Die Spruchänderung war kosmetisch, aber auch gesetzlich begründet, zumal die Frage nach dem Lenken an einem bestimmten Ort nicht zum in Rede stehenden Tatbestand gehört. Die Verfolgungsverjährungsfrist begann mit dem Tag des Einlangens der "Auskunft" vom 14. November 1996 bei der Erstinstanz, das war laut Eingangsstempel der 18. November 1996, und endete demnach am 18. Mai 1997. Die die Frist unterbrechende Verfolgungshandlung erfolgte jedoch bereits mit der Erlassung der Strafverfügung vom 2. Dezember 1996, sodaß vom Eintritt der Verjährung nicht die Rede sein kann. Zur Strafbemessung ist auszuführen, daß der Strafrahmen des § 134 Abs.1 KFG 1967 bis zu 30.000 S Geldstrafe bzw bis zu 6 Wochen Ersatzfreiheitsstrafe reicht. Die verhängte Strafe entspricht dem Unrechts- und Schuldgehalt der Übertretung ebenso wie den mangels eigenen Angaben von der Erstinstanz geschätzten finanziellen Verhältnissen des Rechtsmittelwerbers (ca 2.000 Mark netto monatlich, keine Sorgepflichten, kein Vermögen), die nicht angefochten wurden und daher auch der Berufungsentscheidung zugrundezulegen waren. Zutreffend wurde die verwaltungsstrafrechtliche Unbescholtenheit des Rechtsmittelwerbers als strafmildernd und kein Umstand als erschwerend gewertet. Die Strafe liegt im untersten Bereich des gesetzlichen Strafrahmens und ist im Hinblick auf general- und vor allem spezialpräventive Überlegungen gerechtfertigt. Es war daher spruchgemäß zu entscheiden.
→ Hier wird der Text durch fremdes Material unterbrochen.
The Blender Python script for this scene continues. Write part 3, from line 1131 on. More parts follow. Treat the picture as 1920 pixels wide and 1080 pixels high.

zu II.: Der Ausspruch über den Verfahrenskostenersatz ist gesetzlich begründet.

Rechtsmittelbelehrung: Gegen diesen Bescheid ist kein ordentliches Rechtsmittel zulässig.

Hinweis: Gegen diesen Bescheid kann innerhalb von sechs Wochen ab seiner Zustellung eine Beschwerde an den Verfassungsgerichtshof oder an den Verwaltungsgerichtshof erhoben werden; diese muß - von gesetzlichen Ausnahmen abgesehen - jeweils von einem Rechtsanwalt unterschrieben sein. Für jede dieser Beschwerden ist eine Gebühr von 2.500 S zu entrichten.

Mag. Bissenberger Beschlagwortung: Lenkerauskunft gilt auch für ausländische Zulassungsbesitzer.